▶ _WHAT IS BEING ASKED_: Return the full material exactly.

*-*-*

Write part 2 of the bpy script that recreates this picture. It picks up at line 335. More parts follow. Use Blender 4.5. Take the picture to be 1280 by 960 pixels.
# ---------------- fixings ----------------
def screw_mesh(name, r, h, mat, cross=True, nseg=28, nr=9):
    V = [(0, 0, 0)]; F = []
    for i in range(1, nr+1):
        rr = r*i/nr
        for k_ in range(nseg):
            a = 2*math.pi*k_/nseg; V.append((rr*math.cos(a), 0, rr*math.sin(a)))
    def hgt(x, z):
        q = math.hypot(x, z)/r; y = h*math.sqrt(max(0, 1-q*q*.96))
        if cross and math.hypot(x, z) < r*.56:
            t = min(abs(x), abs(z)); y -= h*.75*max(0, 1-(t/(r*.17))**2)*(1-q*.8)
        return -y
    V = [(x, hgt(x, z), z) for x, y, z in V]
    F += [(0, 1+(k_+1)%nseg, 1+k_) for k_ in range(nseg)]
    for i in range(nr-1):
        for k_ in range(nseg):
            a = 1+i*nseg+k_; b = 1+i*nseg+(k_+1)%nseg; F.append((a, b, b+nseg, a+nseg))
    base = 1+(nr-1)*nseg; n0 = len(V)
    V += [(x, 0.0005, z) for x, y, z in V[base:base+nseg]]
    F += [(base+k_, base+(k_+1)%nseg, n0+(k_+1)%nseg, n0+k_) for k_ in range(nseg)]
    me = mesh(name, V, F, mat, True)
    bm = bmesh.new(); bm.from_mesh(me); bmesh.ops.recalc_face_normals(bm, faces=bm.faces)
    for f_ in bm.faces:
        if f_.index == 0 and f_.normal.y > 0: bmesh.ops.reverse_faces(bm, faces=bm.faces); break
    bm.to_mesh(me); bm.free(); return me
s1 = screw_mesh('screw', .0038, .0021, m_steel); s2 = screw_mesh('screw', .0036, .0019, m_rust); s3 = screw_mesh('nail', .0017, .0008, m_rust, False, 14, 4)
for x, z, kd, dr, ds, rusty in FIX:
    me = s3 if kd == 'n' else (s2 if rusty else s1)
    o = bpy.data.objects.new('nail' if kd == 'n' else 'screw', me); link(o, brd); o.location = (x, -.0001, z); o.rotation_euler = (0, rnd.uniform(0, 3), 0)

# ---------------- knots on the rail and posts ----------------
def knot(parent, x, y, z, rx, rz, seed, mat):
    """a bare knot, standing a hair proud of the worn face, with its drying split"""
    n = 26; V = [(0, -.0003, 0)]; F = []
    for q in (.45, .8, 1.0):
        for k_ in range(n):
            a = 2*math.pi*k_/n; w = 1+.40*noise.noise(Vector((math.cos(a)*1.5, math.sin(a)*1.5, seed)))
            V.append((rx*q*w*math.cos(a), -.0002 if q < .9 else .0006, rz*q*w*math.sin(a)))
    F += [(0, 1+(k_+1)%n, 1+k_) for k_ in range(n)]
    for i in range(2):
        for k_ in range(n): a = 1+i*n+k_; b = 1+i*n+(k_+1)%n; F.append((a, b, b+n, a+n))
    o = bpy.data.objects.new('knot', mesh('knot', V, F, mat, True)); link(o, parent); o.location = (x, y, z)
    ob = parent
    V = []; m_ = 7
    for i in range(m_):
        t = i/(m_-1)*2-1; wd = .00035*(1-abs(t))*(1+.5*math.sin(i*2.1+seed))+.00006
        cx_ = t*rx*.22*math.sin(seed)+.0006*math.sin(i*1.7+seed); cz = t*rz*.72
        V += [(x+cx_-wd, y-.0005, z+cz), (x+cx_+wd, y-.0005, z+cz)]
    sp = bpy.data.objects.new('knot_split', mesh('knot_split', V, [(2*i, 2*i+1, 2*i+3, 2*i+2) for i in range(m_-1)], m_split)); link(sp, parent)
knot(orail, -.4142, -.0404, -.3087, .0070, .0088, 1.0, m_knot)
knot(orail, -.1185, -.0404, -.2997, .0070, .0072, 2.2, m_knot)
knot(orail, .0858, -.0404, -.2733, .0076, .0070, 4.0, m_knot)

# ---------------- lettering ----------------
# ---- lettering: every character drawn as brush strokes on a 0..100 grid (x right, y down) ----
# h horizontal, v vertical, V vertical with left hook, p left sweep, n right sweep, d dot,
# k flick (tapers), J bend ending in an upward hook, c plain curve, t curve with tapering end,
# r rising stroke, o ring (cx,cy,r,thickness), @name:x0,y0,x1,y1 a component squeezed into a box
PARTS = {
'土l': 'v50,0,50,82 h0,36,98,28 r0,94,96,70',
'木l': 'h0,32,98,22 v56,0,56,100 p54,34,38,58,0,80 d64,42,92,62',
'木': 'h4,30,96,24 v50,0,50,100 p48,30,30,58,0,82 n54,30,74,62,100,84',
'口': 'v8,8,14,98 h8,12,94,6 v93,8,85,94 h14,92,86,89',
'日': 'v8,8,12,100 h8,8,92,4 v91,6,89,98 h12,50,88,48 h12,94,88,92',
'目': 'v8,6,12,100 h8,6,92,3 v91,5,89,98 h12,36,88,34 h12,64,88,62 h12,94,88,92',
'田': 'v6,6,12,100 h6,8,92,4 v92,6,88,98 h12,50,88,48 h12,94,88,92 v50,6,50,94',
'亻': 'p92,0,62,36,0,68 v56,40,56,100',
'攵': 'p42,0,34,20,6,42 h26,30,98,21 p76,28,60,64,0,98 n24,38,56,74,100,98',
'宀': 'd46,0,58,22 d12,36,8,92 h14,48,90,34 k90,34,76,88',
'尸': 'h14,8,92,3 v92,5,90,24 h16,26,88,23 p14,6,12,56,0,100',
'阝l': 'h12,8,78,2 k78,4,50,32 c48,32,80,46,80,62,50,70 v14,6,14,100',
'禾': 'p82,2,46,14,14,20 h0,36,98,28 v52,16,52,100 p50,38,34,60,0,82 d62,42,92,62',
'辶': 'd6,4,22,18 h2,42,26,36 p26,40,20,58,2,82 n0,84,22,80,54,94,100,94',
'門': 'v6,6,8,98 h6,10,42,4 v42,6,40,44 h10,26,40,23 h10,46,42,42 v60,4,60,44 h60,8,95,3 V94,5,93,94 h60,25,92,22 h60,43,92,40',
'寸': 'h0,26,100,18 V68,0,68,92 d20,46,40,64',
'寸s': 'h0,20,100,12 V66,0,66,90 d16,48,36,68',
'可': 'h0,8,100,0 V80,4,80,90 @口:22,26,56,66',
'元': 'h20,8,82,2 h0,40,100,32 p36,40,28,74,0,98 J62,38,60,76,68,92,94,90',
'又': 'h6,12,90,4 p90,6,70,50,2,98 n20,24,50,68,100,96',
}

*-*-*

▶ _RESULT FOR THIS TASK_:
Write part 2 of the bpy script that recreates this picture. It picks up at line 335. More parts follow. Use Blender 4.5. Take the picture to be 1280 by 960 pixels.
# ---------------- fixings ----------------
def screw_mesh(name, r, h, mat, cross=True, nseg=28, nr=9):
    V = [(0, 0, 0)]; F = []
    for i in range(1, nr+1):
        rr = r*i/nr
        for k_ in range(nseg):
            a = 2*math.pi*k_/nseg; V.append((rr*math.cos(a), 0, rr*math.sin(a)))
    def hgt(x, z):
        q = math.hypot(x, z)/r; y = h*math.sqrt(max(0, 1-q*q*.96))
        if cross and math.hypot(x, z) < r*.56:
            t = min(abs(x), abs(z)); y -= h*.75*max(0, 1-(t/(r*.17))**2)*(1-q*.8)
        return -y
    V = [(x, hgt(x, z), z) for x, y, z in V]
    F += [(0, 1+(k_+1)%nseg, 1+k_) for k_ in range(nseg)]
    for i in range(nr-1):
        for k_ in range(nseg):
            a = 1+i*nseg+k_; b = 1+i*nseg+(k_+1)%nseg; F.append((a, b, b+nseg, a+nseg))
    base = 1+(nr-1)*nseg; n0 = len(V)
    V += [(x, 0.0005, z) for x, y, z in V[base:base+nseg]]
    F += [(base+k_, base+(k_+1)%nseg, n0+(k_+1)%nseg, n0+k_) for k_ in range(nseg)]
    me = mesh(name, V, F, mat, True)
    bm = bmesh.new(); bm.from_mesh(me); bmesh.ops.recalc_face_normals(bm, faces=bm.faces)
    for f_ in bm.faces:
        if f_.index == 0 and f_.normal.y > 0: bmesh.ops.reverse_faces(bm, faces=bm.faces); break
    bm.to_mesh(me); bm.free(); return me
s1 = screw_mesh('screw', .0038, .0021, m_steel); s2 = screw_mesh('screw', .0036, .0019, m_rust); s3 = screw_mesh('nail', .0017, .0008, m_rust, False, 14, 4)
for x, z, kd, dr, ds, rusty in FIX:
    me = s3 if kd == 'n' else (s2 if rusty else s1)
    o = bpy.data.objects.new('nail' if kd == 'n' else 'screw', me); link(o, brd); o.location = (x, -.0001, z); o.rotation_euler = (0, rnd.uniform(0, 3), 0)

# ---------------- knots on the rail and posts ----------------
def knot(parent, x, y, z, rx, rz, seed, mat):
    """a bare knot, standing a hair proud of the worn face, with its drying split"""
    n = 26; V = [(0, -.0003, 0)]; F = []
    for q in (.45, .8, 1.0):
        for k_ in range(n):
            a = 2*math.pi*k_/n; w = 1+.40*noise.noise(Vector((math.cos(a)*1.5, math.sin(a)*1.5, seed)))
            V.append((rx*q*w*math.cos(a), -.0002 if q < .9 else .0006, rz*q*w*math.sin(a)))
    F += [(0, 1+(k_+1)%n, 1+k_) for k_ in range(n)]
    for i in range(2):
        for k_ in range(n): a = 1+i*n+k_; b = 1+i*n+(k_+1)%n; F.append((a, b, b+n, a+n))
    o = bpy.data.objects.new('knot', mesh('knot', V, F, mat, True)); link(o, parent); o.location = (x, y, z)
    ob = parent
    V = []; m_ = 7
    for i in range(m_):
        t = i/(m_-1)*2-1; wd = .00035*(1-abs(t))*(1+.5*math.sin(i*2.1+seed))+.00006
        cx_ = t*rx*.22*math.sin(seed)+.0006*math.sin(i*1.7+seed); cz = t*rz*.72
        V += [(x+cx_-wd, y-.0005, z+cz), (x+cx_+wd, y-.0005, z+cz)]
    sp = bpy.data.objects.new('knot_split', mesh('knot_split', V, [(2*i, 2*i+1, 2*i+3, 2*i+2) for i in range(m_-1)], m_split)); link(sp, parent)
knot(orail, -.4142, -.0404, -.3087, .0070, .0088, 1.0, m_knot)
knot(orail, -.1185, -.0404, -.2997, .0070, .0072, 2.2, m_knot)
knot(orail, .0858, -.0404, -.2733, .0076, .0070, 4.0, m_knot)

# ---------------- lettering ----------------
# ---- lettering: every character drawn as brush strokes on a 0..100 grid (x right, y down) ----
# h horizontal, v vertical, V vertical with left hook, p left sweep, n right sweep, d dot,
# k flick (tapers), J bend ending in an upward hook, c plain curve, t curve with tapering end,
# r rising stroke, o ring (cx,cy,r,thickness), @name:x0,y0,x1,y1 a component squeezed into a box
PARTS = {
'土l': 'v50,0,50,82 h0,36,98,28 r0,94,96,70',
'木l': 'h0,32,98,22 v56,0,56,100 p54,34,38,58,0,80 d64,42,92,62',
'木': 'h4,30,96,24 v50,0,50,100 p48,30,30,58,0,82 n54,30,74,62,100,84',
'口': 'v8,8,14,98 h8,12,94,6 v93,8,85,94 h14,92,86,89',
'日': 'v8,8,12,100 h8,8,92,4 v91,6,89,98 h12,50,88,48 h12,94,88,92',
'目': 'v8,6,12,100 h8,6,92,3 v91,5,89,98 h12,36,88,34 h12,64,88,62 h12,94,88,92',
'田': 'v6,6,12,100 h6,8,92,4 v92,6,88,98 h12,50,88,48 h12,94,88,92 v50,6,50,94',
'亻': 'p92,0,62,36,0,68 v56,40,56,100',
'攵': 'p42,0,34,20,6,42 h26,30,98,21 p76,28,60,64,0,98 n24,38,56,74,100,98',
'宀': 'd46,0,58,22 d12,36,8,92 h14,48,90,34 k90,34,76,88',
'尸': 'h14,8,92,3 v92,5,90,24 h16,26,88,23 p14,6,12,56,0,100',
'阝l': 'h12,8,78,2 k78,4,50,32 c48,32,80,46,80,62,50,70 v14,6,14,100',
'禾': 'p82,2,46,14,14,20 h0,36,98,28 v52,16,52,100 p50,38,34,60,0,82 d62,42,92,62',
'辶': 'd6,4,22,18 h2,42,26,36 p26,40,20,58,2,82 n0,84,22,80,54,94,100,94',
'門': 'v6,6,8,98 h6,10,42,4 v42,6,40,44 h10,26,40,23 h10,46,42,42 v60,4,60,44 h60,8,95,3 V94,5,93,94 h60,25,92,22 h60,43,92,40',
'寸': 'h0,26,100,18 V68,0,68,92 d20,46,40,64',
'寸s': 'h0,20,100,12 V66,0,66,90 d16,48,36,68',
'可': 'h0,8,100,0 V80,4,80,90 @口:22,26,56,66',
'元': 'h20,8,82,2 h0,40,100,32 p36,40,28,74,0,98 J62,38,60,76,68,92,94,90',
'又': 'h6,12,90,4 p90,6,70,50,2,98 n20,24,50,68,100,96',
}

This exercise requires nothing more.